坂口䙥子『蕃婦ロポウの話』

それじゃあ、ロポウのノーカンへの初恋は万事終り、可哀想に失恋したね、と私がからかい気味にふざけるとハツエは神妙な面持ちで、そう思うは内地人の心じゃ、内地人という奴は、芋の皮一枚むいたように、すべりのよい面つきばかり最上として、そこへ一点黒いしみでもできたら、もう傷物じゃの、玉に傷だのとあわてふためき、当人は勿論、世の中のものが少し段おちな扱いをしよる。まことに軽薄で、タイヤル人からみるとそういう変りかたは納得いかぬことじゃ、どこに前と後のちがいがあろう。(396頁)

 

帝国日本と台湾・南方 (コレクション 戦争×文学)
 

 

 コレクション戦争と文学18『帝国日本と台湾・南方』所収、坂口䙥子「蕃婦ロポウの話」(1960)を読む。
 霧社事件(1930)から何年経ってのことか、川中島移住後、そこからさらに中原に再嫁した原住民女性ハツエが日本人女性の「私」に語ってきかせる物語。作者が中原に暮らしたのは45年から46年ということなので、時代もそのあたりに設定されているか。
 二人の会話は日本語で行われているようだが、ハツエのことばは恐らく作者の出身地熊本のもので、「私」のことばは標準語で記されている。ハツエの物語りについては、「決してまとまった筋の通ったことばで私に語ったのではなく、私が補い、想像しホンヤクして、一応のことばによる物語のかたちを整えていたようだ」(398頁)と形容される。つまり、「日本語・台湾・タイヤル語をごっちゃにして、しかも早口でせっせとしゃべる」(416頁)ハツエの語りは、「私」の想像で補われ、さらに「ホンヤク」され再構成されて読者に呈示されているということになる。果たしてハツエの声をどの程度「私」が語り得ているのかは定かではないが、二人の女の間の境目は次第におぼろになってゆく。「遠い遠いところへハツエが次第に消えてゆき、唇だけが私の眼前にあって動きひきつるのだ。そしてその唇を開閉しているのが、私なのだ」(416-417頁)
 霧社事件の際に夫とともにひとたび死んだ筈だったロポウは、第二次霧社事件、そして川中島への強制移住とサバイバーとして「餘生」(舞鶴)を送ることになるが、気がついた時にはオットオフの神の前で夫に立てた誓いを破り、「埋めた未来を掘おこし、よろこびかなしみをもやしつくし」(419頁)てしまう。そのロポウの情欲は、同じく情欲にとりつかれ、みだりがわしく涎を流すハツエの口を通して語られると、「私」の体内にも同様にひそめられた情欲をもあばきだす。

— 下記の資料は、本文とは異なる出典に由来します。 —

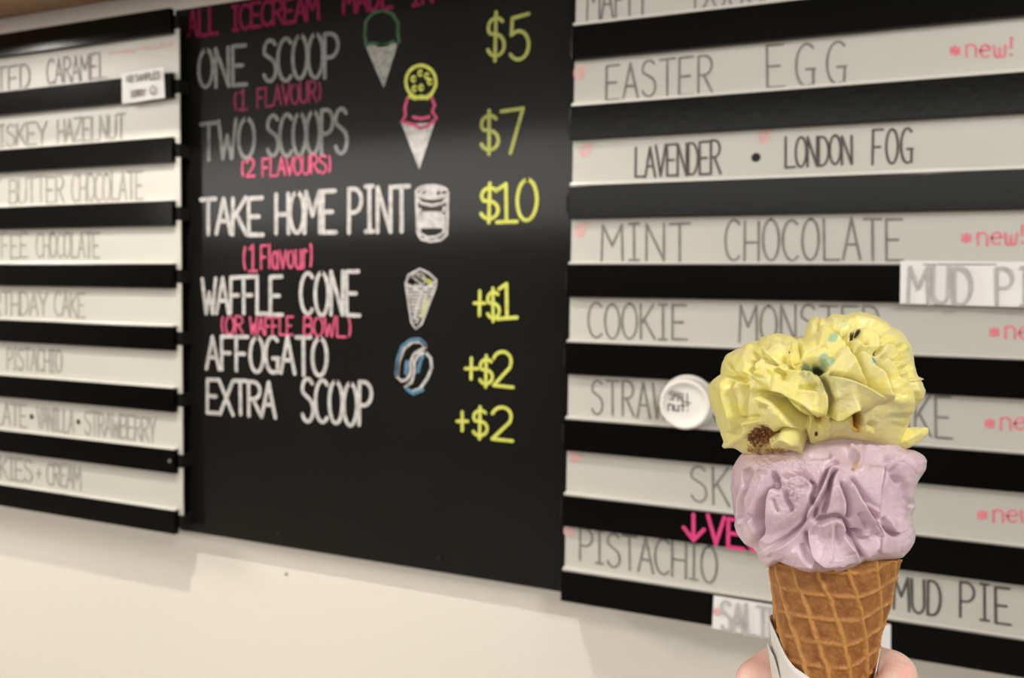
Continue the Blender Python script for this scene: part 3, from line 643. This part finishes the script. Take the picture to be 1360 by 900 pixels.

 男のなさけをうけておれば、肌はあのように白く輝くものかのオ。ハツエはしなびた黄色い腕を私の前に突だし、首をふってみせた。この通り、オレはだめじゃ、といった。婿どのが戻ってきて、オレの体に露をしたたらせてくれたら、オレもみごと返花さかせるかのオ、おぼつかないのオ、といった。私はまだ三十にはならず、日に焼けながら少しのたるみもない腕の、シミひとつないのをほこりもできず、そっと和服の袖にかくしてひざの上に両手をそろえ、神妙な顔になった。(419頁)

 女三人の声が重なる中で、ロポウが夫のノーカンや日本人巡査の片山三郎とどんな風に抱き合ったかということより、子供の居ないらしい日本人女性の「私」が夫とどんな風に身体を重ねるかの方が、なぜか鮮明に想像される見事なつくりの小説だ。
 ところで、後に夫となるノーカンの姿を眺めているうち、ロポウに初潮が訪れるという描写がある。誰かを男として性的に意識した瞬間、経血が流れ出すという描写は、中国の女性作家・唐穎の小説にも読んだことがある。性的興奮と経血には何の関連も感じたことはないが、女性作家がこう書くというのは、関連があると認識している女性もいるのだろうか? 単に男を意識することで「女になる」というのを経血に代表させているのならそれでよいのだが、何となく気になったので書き留めておく。